Nie tak dawno jeden z dziennikarzy "Sport Bild" przyjechał do Polski, by zrobić wywiad z Leo Beenhakkerem. Szkoda tylko, że marny pismak przekręcił słowa naszego selekcjonera. Słowa, które dla wszystkich Polaków były bardzo ważne.
Otóż - zdaniem niemieckiej gazety - Beenhakker miał powiedzieć: "Polska musi być Niemcom wdzięczna. Oczywiście stosunki między Polakami i Niemcami są od czasów II wojny światowej trudne. Ale dopiero upadek muru w Niemczech i związany z tym rozpad bloku wschodniego spowodował, że Polska ruszyła do przodu. To samo dotyczy futbolu. Polska ma wielu utalentowanych piłkarzy i za to też powinna być Niemcom wdzięczna".
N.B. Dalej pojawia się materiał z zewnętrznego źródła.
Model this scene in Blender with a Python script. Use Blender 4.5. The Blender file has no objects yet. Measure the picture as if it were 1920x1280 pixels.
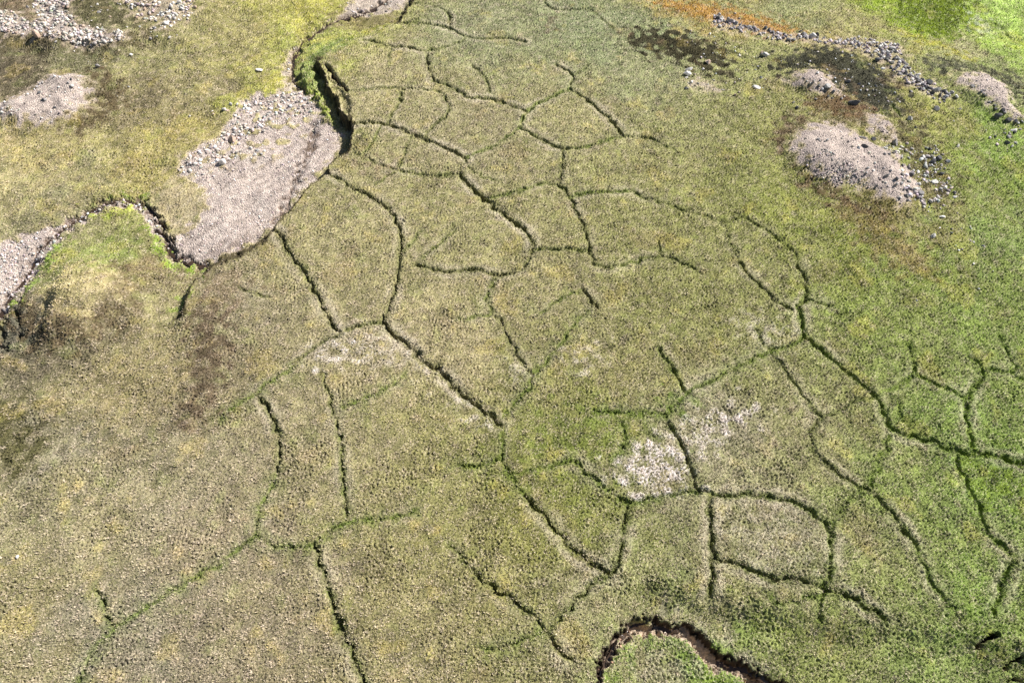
import bpy, math, random
import numpy as np
random.seed(7)
rng = np.random.default_rng(11)
scene = bpy.context.scene
C = scene.collection

# ------------------------------------------------------------------ camera, sky, sun, exposure
CAM_H, PITCH = 60.0, math.radians(57)
cam = bpy.data.objects.new('camera', bpy.data.cameras.new('camera'))
cam.data.lens, cam.data.sensor_width = 24.0, 36.0
cam.data.clip_end = 8000
cam.location = (0, 0, CAM_H)
cam.rotation_euler = (math.pi / 2 - PITCH, 0, 0)
C.objects.link(cam)
scene.camera = cam

SUN_EL, SUN_AZ = math.radians(39), math.radians(32)      # azimuth measured from +X towards +Y
sd = np.array([math.cos(SUN_EL) * math.cos(SUN_AZ), math.cos(SUN_EL) * math.sin(SUN_AZ), math.sin(SUN_EL)])
world = bpy.data.worlds.new('World')
scene.world = world
world.use_nodes = True
nt = world.node_tree
sky = nt.nodes.new('ShaderNodeTexSky')
sky.sky_type = 'NISHITA'
sky.sun_disc = False
sky.sun_elevation = SUN_EL
sky.sun_rotation = math.pi / 2 - SUN_AZ
bg = nt.nodes['Background']
bg.inputs[1].default_value = 0.05
nt.links.new(sky.outputs[0], bg.inputs[0])
sl = bpy.data.lights.new('sun', 'SUN')
sl.energy, sl.angle, sl.color = 5.0, math.radians(0.5), (1.0, 0.975, 0.94)
so = bpy.data.objects.new('sun', sl)
from mathutils import Vector
so.rotation_euler = Vector(sd).to_track_quat('Z', 'Y').to_euler()
so.location = (80, 60, 90)
C.objects.link(so)
scene.view_settings.view_transform = 'Standard'
scene.view_settings.look = 'None'
scene.view_settings.gamma = 1.0
scene.view_settings.use_curve_mapping = False
scene.view_settings.exposure = 0.66

# ------------------------------------------------------------------ helpers
SP, CP = math.sin(PITCH), math.cos(PITCH)
def W(px, py, z=0.0):
    """photo coordinates (1920 wide) of a feature -> its place on the land at height z"""
    px = np.asarray(px, float); py = np.asarray(py, float)
    u = (px - 960) / 1280; v = -(py - 640) / 1280
    dy = v * SP + CP; dz = v * CP - SP
    dz = np.minimum(dz, -0.12)
    t = (z - CAM_H) / dz
    return u * t, dy * t
def PTS(s):
    return np.array([[float(a) for a in p.split(',')] for p in s.split()])
LOWK = .64        # depth of the low ground left of the plateau
def WP(s, z=0.0):
    p = PTS(s)
    if z < -.8 and p[:, 1].mean() < 700: z *= LOWK
    x, y = W(p[:, 0], p[:, 1], z)
    return np.stack([x, y], 1)
def lin(c):
    c = np.asarray(c, float) / 255.0
    return np.where(c <= 0.04045, c / 12.92, ((c + 0.055) / 1.055) ** 2.4)
def smooth(a, b, x):
    t = np.clip((x - a) / (b - a), 0, 1)
    return t * t * (3 - 2 * t)

# band limited noise tiles, unit variance
def tile(lo, hi, cell, n=1024, seed=0):
    r = np.random.default_rng(seed)
    f = np.fft.fftfreq(n, cell)
    fr = np.sqrt(f[:, None] ** 2 + f[None, :] ** 2)
    m = np.exp(-((np.log(np.maximum(fr, 1e-6)) - math.log(1 / math.sqrt(lo * hi))) / (0.5 * math.log(hi / lo) + 1e-6)) ** 2)
    a = np.fft.ifft2(np.fft.fft2(r.standard_normal((n, n))) * m).real
    return (a / a.std()).astype(np.float32)
def samp(t, cell, x, y):
    n = t.shape[0]
    fx = np.asarray(x) / cell; fy = np.asarray(y) / cell
    ix = np.floor(fx).astype(np.int64); iy = np.floor(fy).astype(np.int64)
    ax = (fx - ix).astype(np.float32); ay = (fy - iy).astype(np.float32)
    x0 = ix % n; x1 = (ix + 1) % n; y0 = iy % n; y1 = (iy + 1) % n
    return (t[y0, x0] * (1 - ax) + t[y0, x1] * ax) * (1 - ay) + (t[y1, x0] * (1 - ax) + t[y1, x1] * ax) * ay
T_SMALL = tile(0.26, 0.60, 0.08, 1024, 1)
T_SMALL2 = tile(0.20, 0.42, 0.06, 1024, 2)
T_MID = tile(1.2, 3.0, 0.25, 512, 3)
T_MID2 = tile(1.0, 2.6, 0.22, 512, 4)
T_BIG = tile(5, 16, 1.0, 512, 5)
T_BIG2 = tile(4, 12, 0.9, 512, 6)
T_FINE = tile(0.16, 0.3, 0.05, 1024, 8)
def n_small(x, y): return samp(T_SMALL, .08, x, y)
def n_small2(x, y): return samp(T_SMALL2, .06, x * .8 + y * .6, y * .8 - x * .6)
def n_fine(x, y): return samp(T_FINE, .05, x * .6 - y * .8, y * .6 + x * .8)
def n_mid(x, y): return samp(T_MID, .25, x, y)
def n_mid2(x, y): return samp(T_MID2, .22, x, y)
def n_big(x, y): return samp(T_BIG, 1.0, x, y)
def n_big2(x, y): return samp(T_BIG2, .9, x, y)

# ------------------------------------------------------------------ the grid of the land
xs = np.arange(-90, 90.01, 0.1)
ext = 90 + np.cumsum(0.3 * 1.32 ** np.arange(1, 31))
xs = np.concatenate([-ext[::-1], xs, ext])
ys = [-3.0]
while ys[-1] < 116:
    ys.append(ys[-1] + 0.085 + 0.115 * np.clip(ys[-1] / 110, 0, 1))
ys = np.array(ys)
eu = ys[-1] + np.cumsum(0.4 * 1.3 ** np.arange(1, 31)); ed = ys[0] - np.cumsum(0.3 * 1.3 ** np.arange(1, 31))
ys = np.concatenate([ed[::-1], ys, eu])
NX, NY = len(xs), len(ys)
X, Y = np.meshgrid(xs, ys)
X = X.astype(np.float32); Y = Y.astype(np.float32)
print('grid', NX, NY, NX * NY)
# organic wobble of every outline
WX = X + 0.16 * n_small(X + 11, Y) + 0.30 * n_mid(X, Y + 7)
WY = Y + 0.16 * n_small(X, Y + 31) + 0.30 * n_mid2(X + 3, Y)

CX = X + .05 * n_small(X + 11, Y) + .10 * n_mid(X, Y + 7)
CY = Y + .05 * n_small(X, Y + 31) + .10 * n_mid2(X + 3, Y)

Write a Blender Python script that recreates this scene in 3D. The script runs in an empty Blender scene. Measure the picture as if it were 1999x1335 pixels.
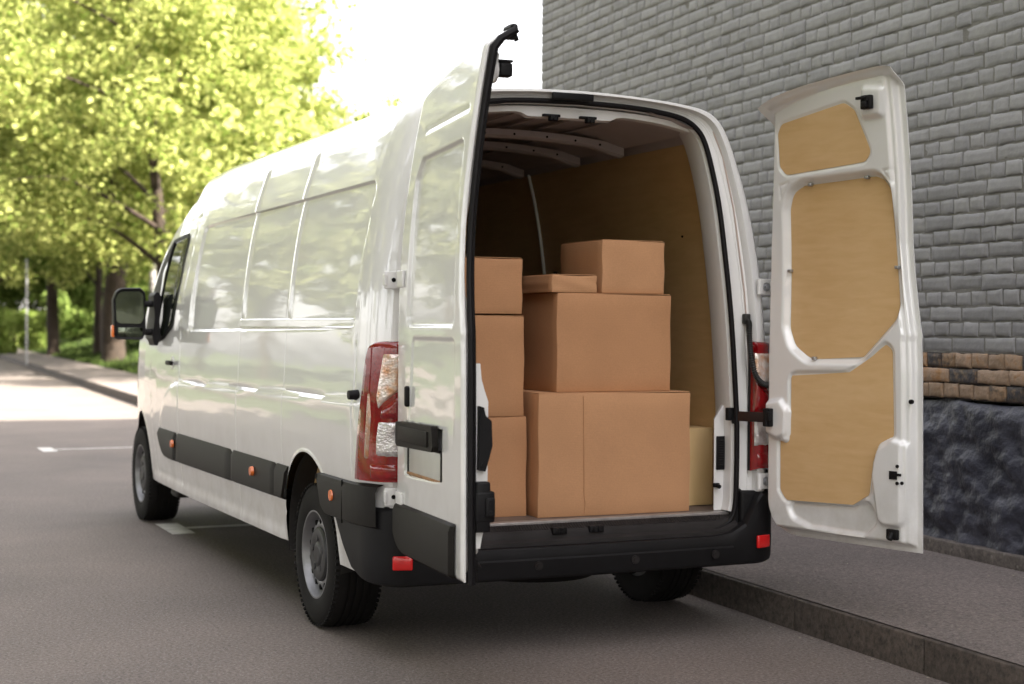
import bpy, bmesh, math, random
import numpy as np
from mathutils import Vector, Matrix, noise
random.seed(7); RNG = np.random.default_rng(7)
SC = bpy.context.scene
COL = SC.collection
PI = math.pi

# ------------------------------------------------------------------ helpers
def link(o): COL.objects.link(o); return o

def mesh_from(name, V, F, mat, parent=None, smooth=True, sharp=40, loc=None, mats=None, fmat=None):
    me = bpy.data.meshes.new(name)
    me.from_pydata([tuple(map(float, v)) for v in V], [], [tuple(int(i) for i in f) for f in F])
    for m in (mats or [mat]): me.materials.append(m)
    if fmat is not None: me.polygons.foreach_set('material_index', np.array(fmat, dtype=np.int32))
    if smooth:
        me.polygons.foreach_set('use_smooth', [True]*len(me.polygons))
        if sharp: me.set_sharp_from_angle(angle=math.radians(sharp))
    me.update()
    o = link(bpy.data.objects.new(name, me))
    if loc is not None: o.location = loc
    if parent: o.parent = parent
    return o

class MB:
    """collects shapes into one mesh"""
    def __init__(s): s.V = []; s.F = []; s.M = []
    def add(s, V, F, mi=0):
        b = len(s.V); s.V.extend([tuple(v) for v in V]); s.F.extend([tuple(i+b for i in f) for f in F]); s.M.extend([mi]*len(F)); return s
    def box(s, c, d, rot=None, bev=0.0, mi=0):
        hx, hy, hz = d[0]/2, d[1]/2, d[2]/2
        R = rot or Matrix.Identity(3); c = Vector(c)
        if bev <= 0:
            P = [Vector((x*hx, y*hy, z*hz)) for x in (-1,1) for y in (-1,1) for z in (-1,1)]
            F = [(0,1,3,2),(4,6,7,5),(0,4,5,1),(2,3,7,6),(0,2,6,4),(1,5,7,3)]
            s.add([c+R@p for p in P], F, mi)
        else:
            bm = bmesh.new(); bmesh.ops.create_cube(bm, size=1)
            for v in bm.verts: v.co = Vector((v.co.x*d[0], v.co.y*d[1], v.co.z*d[2]))
            bmesh.ops.bevel(bm, geom=bm.edges[:], offset=bev, segments=3, profile=.5, affect='EDGES')
            bm.verts.index_update()
            s.add([c+R@v.co for v in bm.verts], [[v.index for v in f.verts] for f in bm.faces], mi); bm.free()
        return s
    def cyl(s, p0, p1, r0, r1=None, n=20, caps=True, mi=0):
        p0 = Vector(p0); p1 = Vector(p1); r1 = r0 if r1 is None else r1
        a = (p1-p0).normalized(); u = a.orthogonal().normalized(); w = a.cross(u)
        V = []
        for p, r in ((p0, r0), (p1, r1)):
            for k in range(n):
                t = 2*PI*k/n; V.append(p + u*math.cos(t)*r + w*math.sin(t)*r)
        F = [(k, (k+1) % n, n+(k+1) % n, n+k) for k in range(n)]
        if caps: F += [tuple(range(n))[::-1], tuple(range(n, 2*n))]
        return s.add(V, F, mi)
    def tube(s, pts, rad, n=10, mi=0, caps=True):
        pts = [Vector(p) for p in pts]; m = len(pts)
        rads = [rad]*m if not hasattr(rad, '__len__') else rad
        V = []; u = None
        for i, p in enumerate(pts):
            a = (pts[min(i+1, m-1)]-pts[max(i-1, 0)]).normalized()
            if u is None: u = a.orthogonal().normalized()
            else: u = (u - a*u.dot(a)).normalized()
            w = a.cross(u)
            for k in range(n):
                t = 2*PI*k/n; V.append(p + (u*math.cos(t)+w*math.sin(t))*rads[i])
        F = [(i*n+k, i*n+(k+1) % n, (i+1)*n+(k+1) % n, (i+1)*n+k) for i in range(m-1) for k in range(n)]
        if caps: F += [tuple(range(n))[::-1], tuple(range((m-1)*n, m*n))]
        return s.add(V, F, mi)
    def revolve(s, prof, axis='x', c=(0,0,0), n=64, mi=0, flip=1):
        """prof: list of (a, r): a along axis"""
        V = []
        for a, r in prof:
            for k in range(n):
                t = 2*PI*k/n
                if axis == 'x': V.append((c[0]+a*flip, c[1]+r*math.cos(t), c[2]+r*math.sin(t)))
                elif axis == 'z': V.append((c[0]+r*math.cos(t), c[1]+r*math.sin(t), c[2]+a))
                else: V.append((c[0]+r*math.cos(t), c[1]+a, c[2]+r*math.sin(t)))
        m = len(prof)
        F = [(i*n+k, i*n+(k+1) % n, (i+1)*n+(k+1) % n, (i+1)*n+k) for i in range(m-1) for k in range(n)]
        return s.add(V, F, mi)
    def grid(s, P, close_u=False, mi=0):
        """P: array (rows, cols, 3)"""
        P = np.asarray(P); r, c, _ = P.shape
        F = []
        for i in range(r-1):
            for j in range(c-1 if not close_u else c):
                j2 = (j+1) % c
                F.append((i*c+j, i*c+j2, (i+1)*c+j2, (i+1)*c+j))
        return s.add(P.reshape(-1, 3), F, mi)
    def prism(s, poly, f0, f1, mi=0):
        """poly 2D list; f0,f1 map (a,b)->3D for the two ends"""
        n = len(poly)
        V = [f0(*p) for p in poly]+[f1(*p) for p in poly]
        F = [tuple(range(n)), tuple(range(n, 2*n))[::-1]]+[(k, n+k, n+(k+1) % n, (k+1) % n) for k in range(n)]
        return s.add(V, F, mi)
    def make(s, name, mat, parent=None, smooth=True, sharp=35, loc=None, mats=None):
        o = mesh_from(name, s.V, s.F, mat, parent, smooth, sharp, loc, mats, s.M if mats else None)
        bm = bmesh.new(); bm.from_mesh(o.data); bmesh.ops.recalc_face_normals(bm, faces=bm.faces[:]); bm.to_mesh(o.data); bm.free()
        return o

def tag(o, label=None, cat=None, group=None, kind=None):
    if label: o['label'] = label
    if cat: o['category'] = cat
    if group: o['group'] = group
    if kind: o['kind'] = kind
    return o
def thing(name, label, cat, loc=(0,0,0), rz=0, group=None):
    o = link(bpy.data.objects.new(name, None)); o.location = loc; o.rotation_euler = (0,0,rz); o.empty_display_size = .2
    return tag(o, label, cat, group)

def sstep(x, a, b):
    t = np.clip((x-a)/(b-a), 0, 1); return t*t*(3-2*t)
def sd_poly(U, V, poly):
    poly = np.array(poly, float); n = len(poly)
    d = np.full(U.shape, 1e9); s = np.ones(U.shape)
    j = n-1
    for i in range(n):
        ex, ey = poly[j]-poly[i]; wx = U-poly[i,0]; wy = V-poly[i,1]
        t = np.clip((wx*ex+wy*ey)/(ex*ex+ey*ey), 0, 1)
        bx = wx-ex*t; by = wy-ey*t
        d = np.minimum(d, bx*bx+by*by)
        c1 = V >= poly[i,1]; c2 = V < poly[j,1]; c3 = ex*wy > ey*wx
        flip = (c1 & c2 & c3) | (~c1 & ~c2 & ~c3)
        s = np.where(flip, -s, s); j = i
    return s*np.sqrt(d)
def sd_line(U, V, pts):
    d = np.full(U.shape, 1e9)
    for (ax, ay), (bx, by) in zip(pts[:-1], pts[1:]):
        ex, ey = bx-ax, by-ay; t = np.clip(((U-ax)*ex+(V-ay)*ey)/(ex*ex+ey*ey), 0, 1)
        d = np.minimum(d, np.hypot(U-ax-ex*t, V-ay-ey*t))
    return d
def round_poly(pts, r, n=6):
    out = []; m = len(pts)
    rr = r if hasattr(r, '__len__') else [r]*m
    for i in range(m):
        p0 = Vector(pts[i-1]); p = Vector(pts[i]); p1 = Vector(pts[(i+1) % m])
        a = (p0-p); b = (p1-p); la, lb = a.length, b.length; a /= la; b /= lb
        ang = a.angle(b)
        if ang > PI-.05: out.append(tuple(p)); continue
        t = min(rr[i]/math.tan(ang/2), la*.48, lb*.48); rad = t*math.tan(ang/2)
        c = p + (a+b).normalized()*(rad/math.sin(ang/2))
        s = p+a*t-c; e = p+b*t-c
        for k in range(n+1):
            q = (s*(1-k/n)+e*(k/n)); q = q.normalized()*rad if q.length > 1e-9 else q
            out.append(tuple(c+q))
    return out
def smooth_curve(pts, per=8):
    pts = [np.array(p, float) for p in pts]; out = []
    P = [2*pts[0]-pts[1]]+pts+[2*pts[-1]-pts[-2]]
    for i in range(1, len(P)-2):
        for k in range(per):
            t = k/per; p0, p1, p2, p3 = P[i-1:i+3]
            out.append(.5*((2*p1)+(-p0+p2)*t+(2*p0-5*p1+4*p2-p3)*t*t+(-p0+3*p1-3*p2+p3)*t**3))
    out.append(pts[-1]); return np.array(out)

# ------------------------------------------------------------------ materials
MATS = {}
def pmat(name, col, rough=.5, metal=0, coat=0, coat_rough=.03, bump=0, bscale=50, bdetail=4, var=0, vscale=5, spec=.5, trans=0, ior=1.45, var_col=None, dist=.01, coat_ior=1.5):
    m = bpy.data.materials.new(name); m.use_nodes = True; nt = m.node_tree; N = nt.nodes; L = nt.links
    b = N['Principled BSDF']
    b.inputs['Base Color'].default_value = (*col, 1); b.inputs['Roughness'].default_value = rough
    b.inputs['Metallic'].default_value = metal; b.inputs['Coat Weight'].default_value = coat
    b.inputs['Coat Roughness'].default_value = coat_rough; b.inputs['Coat IOR'].default_value = coat_ior
    b.inputs['Specular IOR Level'].default_value = spec
    b.inputs['Transmission Weight'].default_value = trans; b.inputs['IOR'].default_value = ior
    tc = N.new('ShaderNodeTexCoord')
    if var or var_col:
        n = N.new('ShaderNodeTexNoise'); n.inputs['Scale'].default_value = vscale; n.inputs['Detail'].default_value = 5
        L.new(tc.outputs['Object'], n.inputs['Vector'])
        r = N.new('ShaderNodeMapRange'); r.inputs[1].default_value = .3; r.inputs[2].default_value = .7
        L.new(n.outputs['Fac'], r.inputs[0])
        mx = N.new('ShaderNodeMix'); mx.data_type = 'RGBA'
        c2 = var_col or tuple(c*(1-var) for c in col)
        mx.inputs[6].default_value = (*col, 1); mx.inputs[7].default_value = (*c2, 1)
        L.new(r.outputs[0], mx.inputs[0]); L.new(mx.outputs[2], b.inputs['Base Color'])
    if bump:
        n = N.new('ShaderNodeTexNoise'); n.inputs['Scale'].default_value = bscale; n.inputs['Detail'].default_value = bdetail
        L.new(tc.outputs['Object'], n.inputs['Vector'])
        bp = N.new('ShaderNodeBump'); bp.inputs['Strength'].default_value = bump; bp.inputs['Distance'].default_value = dist
        L.new(n.outputs['Fac'], bp.inputs['Height']); L.new(bp.outputs['Normal'], b.inputs['Normal'])
        if coat: L.new(bp.outputs['Normal'], b.inputs['Coat Normal'])
    MATS[name] = m; return m
paint = pmat('white_paint', (.77,.765,.765), .3, coat=1, coat_rough=.045, bump=.20, bscale=3.2, bdetail=1.5, dist=.010, coat_ior=1.75)
paint_in = pmat('white_paint_inner', (.76,.75,.745), .35, coat=.4, coat_rough=.15, var=.05, vscale=3)
paint_int = pmat('interior_grey_paint', (.46,.41,.41), .45, var=.15, vscale=6)
black = pmat('black_plastic', (.0095,.009,.010), .5, spec=.22, bump=.15, bscale=500, dist=.001, var=.3, vscale=9)
trim = pmat('grey_black_trim', (.013,.011,.0095), .5, spec=.15, bump=.25, bscale=600, dist=.001, var=.2, vscale=7)
rubber = pmat('rubber_seal', (.007,.006,.007), .5, spec=.22)
tyre_m = pmat('tyre_rubber', (.011,.010,.0095), .75, spec=.2, bump=.3, bscale=120, dist=.002, var=.3, vscale=12)
steel = pmat('painted_steel_rim', (.27,.27,.28), .35, metal=.6, var=.25, vscale=14)
hub = pmat('hub_plastic', (.024,.024,.026), .45, var=.3, vscale=20)
bolt_m = pmat('zinc_bolt', (.45,.46,.48), .35, metal=.8)
dark = pmat('underbody_dark', (.007,.007,.007), .9, spec=.1)
liner_m = pmat('wheel_well_liner', (.022,.019,.018), .8, var=.4, vscale=15)
amber = pmat('amber_lens', (.75,.17,.03), .25, coat=.6)
redlens = pmat('red_lens', (.25,.002,.005), .08, coat=1, bump=.12, bscale=30, dist=.003, var=.35, vscale=30)
redref = pmat('red_reflector', (.65,.012,.012), .25, coat=.6)
glass_dark = pmat('dark_window_glass', (.010,.013,.010), .03, spec=.35)
mirror_m = pmat('mirror_glass', (.07,.08,.06), .015, metal=1)
plate_m = pmat('blank_plate', (.66,.66,.63), .35, metal=.2, var=.1, vscale=9)
rust_m = pmat('dirty_plate_edge', (.45,.24,.11), .6, var=.5, vscale=30)
grey_metal = pmat('sill_aluminium', (.42,.39,.38), .4, metal=.5, var=.3, vscale=25)
floor_m = pmat('cargo_floor_board', (.16,.12,.10), .6, var=.3, vscale=12)
dusty = pmat('dusty_black_plastic', (.026,.023,.023), .55, spec=.22, bump=.2, bscale=300, dist=.001, var=.45, vscale=8)
cable_m = pmat('corrugated_hose', (.02,.02,.02), .5)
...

Miał powiedzieć, ale nie powiedział. Holender był wczoraj wściekły, że ktoś w tak bezczelny sposób przekręcił jego wypowiedzi. Obecna podczas wywiadu rzeczniczka PZPN Marta Alf również podkreśla, że Leo niczego takiego nie mówił.
"Chcę wreszcie wyjaśnić tę sprawę" - oznajmił wczoraj Beenhakker. "Zrobiłem wielkie oczy, kiedy rzecznik Marta Alf poinformowała mnie o treści tego wywiadu. Jestem bardzo zdziwiony. Chciałbym, żeby Polacy mnie dobrze zrozumieli i przyjęli to do wiadomości: Nigdy w życiu nie powiedziałem, że Polacy powinni być Niemcom za cokolwiek wdzięczni. Znam historię. Nie mógłbym sobie na coś takiego pozwolić. Mam świadków, na to, że ta rozmowa wyglądała zupełnie inaczej. Mówiłem jedynie o szansach cywilizacyjnych Europy po upadku muru berlińskiego. Radzę nie przejmować się takimi bzdurami. Moim zdaniem to taka mała prowokacja. Zbliżają się mistrzostwa Europy i mecz z Niemcami. Media za wszelką cenę próbują podgrzać atmosferę. Proszę, zamknijmy już tę sprawę i zajmijmy się futbolem. Czy wystarczą takie wyjaśnienia?" - zakończył.